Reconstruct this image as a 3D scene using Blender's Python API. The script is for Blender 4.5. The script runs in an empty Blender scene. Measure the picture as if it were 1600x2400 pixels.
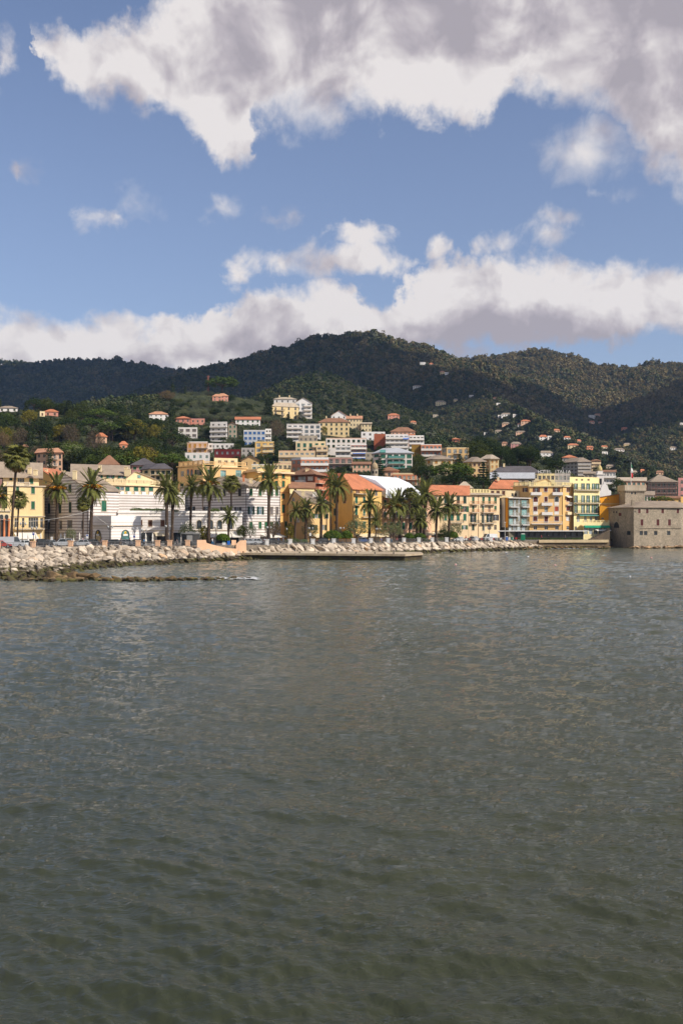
import bpy, bmesh, math, random
import numpy as np
from mathutils import Vector, Matrix, noise as mnoise

scene = bpy.context.scene
COL = scene.collection
R = math.radians

# ------------------------------------------------------------------ camera
CAM_H = 8.6            # metres above the sea
FPX, CX, HY = 2333.333, 800.0, 1224.0   # focal length and horizon of the 1600 x 2400 frame
cam = bpy.data.cameras.new('camera')
cam.sensor_fit = 'VERTICAL'; cam.sensor_height = 36.0; cam.sensor_width = 24.0
cam.lens = 35.0; cam.shift_y = 0.01
cam.clip_start = 0.5; cam.clip_end = 12000
cam_o = bpy.data.objects.new('camera', cam); COL.objects.link(cam_o)
cam_o.location = (0, 0, CAM_H); cam_o.rotation_euler = (R(90), 0, 0)
scene.camera = cam_o

# ------------------------------------------------------------------ exposure and render settings
scene.view_settings.view_transform = 'Standard'
scene.view_settings.look = 'None'
scene.view_settings.exposure = 0.08
scene.view_settings.gamma = 1.0
scene.view_settings.use_curve_mapping = False
scene.render.engine = 'CYCLES'
scene.cycles.use_denoising = True
scene.cycles.use_adaptive_sampling = True
scene.cycles.adaptive_threshold = 0.025
scene.cycles.max_bounces = 5
scene.cycles.diffuse_bounces = 2
scene.cycles.glossy_bounces = 2
scene.cycles.transmission_bounces = 2
scene.cycles.volume_bounces = 0
scene.cycles.transparent_max_bounces = 6
scene.cycles.caustics_reflective = False
scene.cycles.caustics_refractive = False

# ------------------------------------------------------------------ sun
SUN = Vector((1.6, -1.0, 1.5)).normalized()      # direction towards the sun
SUN_EL = math.asin(SUN.z)
sun = bpy.data.lights.new('sun', 'SUN')
sun.energy = 4.6; sun.angle = R(0.53); sun.color = (1.0, 0.94, 0.85)
sun_o = bpy.data.objects.new('sun', sun); COL.objects.link(sun_o)
sun_o.rotation_euler = SUN.to_track_quat('Z', 'Y').to_euler()
sun_o.location = (300, -200, 300)

# ------------------------------------------------------------------ node helpers
class NT:
    def __init__(s, tree): s.t = tree; s.n = tree.nodes; s.l = tree.links
    def new(s, kind, **kw):
        n = s.n.new(kind)
        for k, v in kw.items(): setattr(n, k, v)
        return n
    def put(s, sock, v):
        if v is None: return
        if hasattr(v, 'is_output') or hasattr(v, 'links'): s.l.new(v, sock)
        elif hasattr(sock.default_value, '__len__'):
            v = tuple(v) if hasattr(v, '__len__') else (v,) * len(sock.default_value)
            if len(sock.default_value) == 4 and len(v) == 3: v = v + (1,)
            sock.default_value = v
        else: sock.default_value = v
    def math(s, op, a, b=None, c=None, clamp=False):
        n = s.new('ShaderNodeMath', operation=op, use_clamp=clamp)
        s.put(n.inputs[0], a); s.put(n.inputs[1], b); s.put(n.inputs[2], c)
        return n.outputs[0]
    def vec(s, op, a, b=None, c=None):
        n = s.new('ShaderNodeVectorMath', operation=op)
        s.put(n.inputs[0], a); s.put(n.inputs[1], b); s.put(n.inputs[2], c)
        return n.outputs['Value'] if op in ('LENGTH', 'DISTANCE', 'DOT_PRODUCT') else n.outputs[0]
    def noise(s, v, scale, detail=3, rough=0.55, dist=0.0, dims='3D', color=False):
        n = s.new('ShaderNodeTexNoise', noise_dimensions=dims)
        s.put(n.inputs['Vector'], v); s.put(n.inputs['Scale'], scale); s.put(n.inputs['Detail'], detail)
        s.put(n.inputs['Roughness'], rough); s.put(n.inputs['Distortion'], dist)
        return n.outputs['Color' if color else 'Fac']
    def rng(s, v, a, b, c=0.0, d=1.0, kind='LINEAR'):
        n = s.new('ShaderNodeMapRange', interpolation_type=kind)
        s.put(n.inputs[0], v); s.put(n.inputs[1], a); s.put(n.inputs[2], b); s.put(n.inputs[3], c); s.put(n.inputs[4], d)
        return n.outputs[0]
    def mix(s, f, a, b, blend='MIX'):
        n = s.new('ShaderNodeMix', data_type='RGBA', blend_type=blend)
        s.put(n.inputs['Factor'], f); s.put(n.inputs[6], a); s.put(n.inputs[7], b)
        return n.outputs[2]
    def ramp(s, v, stops, interp='LINEAR'):
        n = s.new('ShaderNodeValToRGB'); s.put(n.inputs[0], v)
        cr = n.color_ramp; cr.interpolation = interp
        while len(cr.elements) < len(stops): cr.elements.new(0.5)
        for e, (p, c) in zip(cr.elements, stops):
            e.position = p; e.color = tuple(c) + (1,) if len(c) == 3 else c
        return n.outputs[0]
    def xyz(s, v):
        n = s.new('ShaderNodeSeparateXYZ'); s.put(n.inputs[0], v); return n.outputs
    def comb(s, x=0.0, y=0.0, z=0.0):
        n = s.new('ShaderNodeCombineXYZ')
        for i, v in enumerate((x, y, z)): s.put(n.inputs[i], v)
        return n.outputs[0]
    def curve(s, v, pts):
        n = s.new('ShaderNodeFloatCurve'); s.put(n.inputs['Value'], v)
        c = n.mapping.curves[0]
        n.mapping.use_clip = False
        while len(c.points) < len(pts): c.points.new(0.5, 0.5)
        for p, (x, y) in zip(c.points, pts):
            p.location = (x, y); p.handle_type = 'AUTO_CLAMPED'
        n.mapping.update()
        return n.outputs[0]

# ------------------------------------------------------------------ world: Nishita sky with a broken cumulus deck
world = bpy.data.worlds.new('World'); scene.world = world; world.use_nodes = True
def build_world():
    w = NT(world.node_tree); w.n.clear()
    out = w.new('ShaderNodeOutputWorld')
    sky = w.new('ShaderNodeTexSky', sky_type='NISHITA')
    sky.sun_disc = False; sky.sun_elevation = SUN_EL
    sky.sun_rotation = math.atan2(SUN.x, SUN.y)
    sky.altitude = 0; sky.air_density = 1.0; sky.dust_density = 0.7; sky.ozone_density = 5.0
    tc = w.new('ShaderNodeTexCoord')
    d = w.vec('NORMALIZE', tc.outputs['Generated'])
    x, y, z = w.xyz(d)
    az = w.math('ARCTAN2', x, y)                     # 0 straight ahead, + to the right
    el = w.math('ARCSINE', z)
    # u: 0..1 over azimuth -0.8..0.8 rad (clamped beyond), v: elevation in radians
    def U(px): return (math.atan((px - 800) / FPX) + 0.8) / 1.6
    def V(py, px=800): return math.atan((HY - py) / FPX * math.cos(math.atan((px - 800) / FPX)))
    p = w.comb(az, el, 0.0)
    warp = w.noise(p, 9.0, 4, 0.6, color=True, dims='2D')
    warp = w.vec('SUBTRACT', warp, (0.5, 0.5, 0.5))
    pw = w.vec('MULTIPLY_ADD', warp, (0.055, 0.040, 0.0), p)
    pq = w.vec('MULTIPLY_ADD', warp, (0.018, 0.016, 0.0), p)
    warp2 = w.noise(p, 42.0, 4, 0.66, color=True, dims='2D')
    warp2 = w.vec('SUBTRACT', warp2, (0.5, 0.5, 0.5))
    pw = w.vec('MULTIPLY_ADD', warp2, (0.030, 0.026, 0.0), pw)
    pq = w.vec('MULTIPLY_ADD', warp2, (0.022, 0.018, 0.0), pq)
    ax, ay, _ = w.xyz(pw)
    u = w.math('MULTIPLY_ADD', ax, 1 / 1.6, 0.5)
    def curve_px(pts, left, right):
        return w.curve(u, [(0.0, V(left))] + [(U(a), V(b, a)) for a, b in pts] + [(1.0, V(right))])
    # high cloud: lower and upper outline
    L1 = curve_px([(-500, 330), (-180, 60), (-20, -250), (60, -60), (100, 150), (250, 250), (360, 275), (440, 310), (520, 380), (585, 405),
                   (625, 310), (760, 300), (840, 262), (1000, 285), (1090, 285), (1200, 225), (1300, 250), (1420, 260), (1480, 330), (1570, 440), (1700, 500), (2000, 420)], 300, 250)
    U1 = curve_px([(-500, 60), (-200, -150), (0, -150), (60, 55), (130, 75), (230, 60), (330, 0), (420, -150), (560, -420), (800, -700), (1600, -800)], 0, -700)
    # low band behind the hills
    U2 = curve_px([(-700, 760), (-300, 700), (0, 735), (100, 745), (220, 728), (330, 755), (410, 738), (470, 750), (560, 700), (690, 668), (780, 660), (880, 715), (950, 640),
                   (1080, 612), (1210, 598), (1340, 618), (1450, 612), (1560, 605), (1700, 590), (2100, 640)], 700, 700)
    L2 = curve_px([(-300, 900), (300, 905), (700, 900), (880, 880), (1000, 812), (1150, 812), (1300, 806), (1450, 806), (1600, 788), (1800, 790), (2100, 840)], 900, 860)
    f1 = w.math('MINIMUM', w.math('SUBTRACT', ay, L1), w.math('SUBTRACT', U1, ay))
    f2 = w.math('MINIMUM', w.math('SUBTRACT', ay, L2), w.math('SUBTRACT', U2, ay))
    # overhead the deck breaks up by itself
    f1 = w.math('SUBTRACT', f1, w.math('MULTIPLY', w.rng(el, 0.75, 1.2), w.rng(w.noise(d, 2.3, 3), 0.35, 0.65, 0.0, 0.9)))
    # small detached puffs
    fp = None
    for (bx, by, rx, ry, wt) in [(800, 605, 95, 36, 1), (640, 605, 58, 22, .8), (550, 645, 24, 34, .8), (845, 553, 62, 20, .75), (1012, 590, 44, 44, .7), (960, 618, 60, 12, .6),
                                 (1170, 572, 48, 20, .8), (342, 492, 42, 20, 1.), (520, 488, 36, 24, .72), (1320, 515, 24, 15, .9), (665, 515, 50, 16, .6), (1385, 352, 88, 56, 1.15),
                                 (1288, 330, 22, 14, .8), (62, 398, 24, 11, .65), (672, 325, 20, 20, .75), (2, 140, 26, 46, .8), (1275, 553, 34, 12, .55), (262, 516, 34, 12, .6),
                                 (1400, 455, 34, 14, .55), (1110, 825, 70, 24, 1.), (-330, 520, 120, 50, 1), (1900, 560, 90, 40, 1)]:
        if bx < 1200: rx, ry = rx * .82, ry * .80
        kx, ky, ks = FPX / rx, FPX / ry, min(rx, ry) / FPX
        q = w.vec('MULTIPLY_ADD', pq, (kx, ky, 0), (-kx * math.atan((bx - 800) / FPX), -ky * V(by, bx), 0))
        b = w.math('MULTIPLY_ADD', w.vec('LENGTH', q), -ks, wt * ks)
        fp = b if fp is None else w.math('MAXIMUM', fp, b)
    f = w.math('MAXIMUM', w.math('MAXIMUM', f1, f2), fp)
    bil = w.noise(p, 22.0, 6, 0.56, 0.25, dims='2D')
    puff = w.noise(p, 15.0, 6, 0.52, 0.3, dims='2D')
    puff_o = w.noise(w.vec('ADD', p, (0.016, 0.022, 0.0)), 15.0, 4, 0.50, 0.3, dims='2D')
    big = w.noise(p, 5.0, 2, 0.5, dims='2D')
    f = w.math('ADD', f, w.math('MULTIPLY', w.math('SUBTRACT', bil, 0.5), 0.050))
    is2 = w.rng(w.math('SUBTRACT', f2, f1), -0.01, 0.01)
    ns = w.noise(p, 6.0, 2, 0.5, dims='2D')
    soft = w.math('ADD', w.math('MULTIPLY', w.rng(ns, 0.38, 0.62, 0.014, 0.044), w.math('SUBTRACT', 1.0, is2)), w.math('MULTIPLY', w.rng(ns, 0.38, 0.62, 0.007, 0.020), is2))
    alpha = w.math('POWER', w.rng(f, -0.008, soft, kind='SMOOTHSTEP'), 0.8)
    # tone: sunlit crust, greyer where the cloud is thick or low
    lit = w.math('MULTIPLY', w.math('SUBTRACT', puff, puff_o), 2.5)
    thick1 = w.math('MULTIPLY', w.rng(f1, 0.0, 0.12, kind='SMOOTHSTEP'), w.rng(az, -0.28, 0.10, 0.62, 1.0))
    low2 = w.math('MULTIPLY', w.rng(w.math('SUBTRACT', U2, ay), 0.02, 0.08, kind='SMOOTHSTEP'), w.rng(az, -0.25, 0.1, 0.55, 1.1))
    thick = w.math('ADD', w.math('MULTIPLY', thick1, w.math('SUBTRACT', 1.0, is2)), w.math('MULTIPLY', low2, is2))
    g = w.math('ADD', w.math('MULTIPLY', thick, 0.86), w.math('MULTIPLY', w.math('SUBTRACT', big, 0.5), 0.85))
    g = w.math('SUBTRACT', w.math('ADD', g, 0.06), lit, clamp=True)
    ccol = w.ramp(g, [(0.0, (0.80, 0.755, 0.74)), (0.30, (0.66, 0.615, 0.62)), (0.65, (0.50, 0.455, 0.485)), (1.0, (0.40, 0.365, 0.40))])
    b_sky = w.new('ShaderNodeBackground'); w.put(b_sky.inputs[0], w.mix(1.0, w.mix(w.rng(el, 0.02, 0.50, 0.26, 0.08), sky.outputs[0], (4.2, 4.4, 5.0, 1)), (1.0, 0.925, 0.93, 1), 'MULTIPLY')); b_sky.inputs[1].default_value = 0.126
    b_cl = w.new('ShaderNodeBackground'); w.put(b_cl.inputs[0], ccol); b_cl.inputs[1].default_value = 1.0
    m = w.new('ShaderNodeMixShader'); w.put(m.inputs[0], w.math('MULTIPLY', alpha, 0.97))
    w.l.new(b_sky.outputs[0], m.inputs[1]); w.l.new(b_cl.outputs[0], m.inputs[2])
    w.l.new(m.outputs[0], out.inputs[0])
build_world()
world.cycles.sampling_method = 'MANUAL'
world.cycles.sample_map_resolution = 512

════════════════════

Extract the lines exactly, please: the first line of the listing, the line with "R = math.radians", and every line between them, but no pictures.

Reconstruct this image as a 3D scene using Blender's Python API. The script is for Blender 4.5. The script runs in an empty Blender scene. Measure the picture as if it were 1600x2400 pixels.
import bpy, bmesh, math, random
import numpy as np
from mathutils import Vector, Matrix, noise as mnoise

scene = bpy.context.scene
COL = scene.collection
R = math.radians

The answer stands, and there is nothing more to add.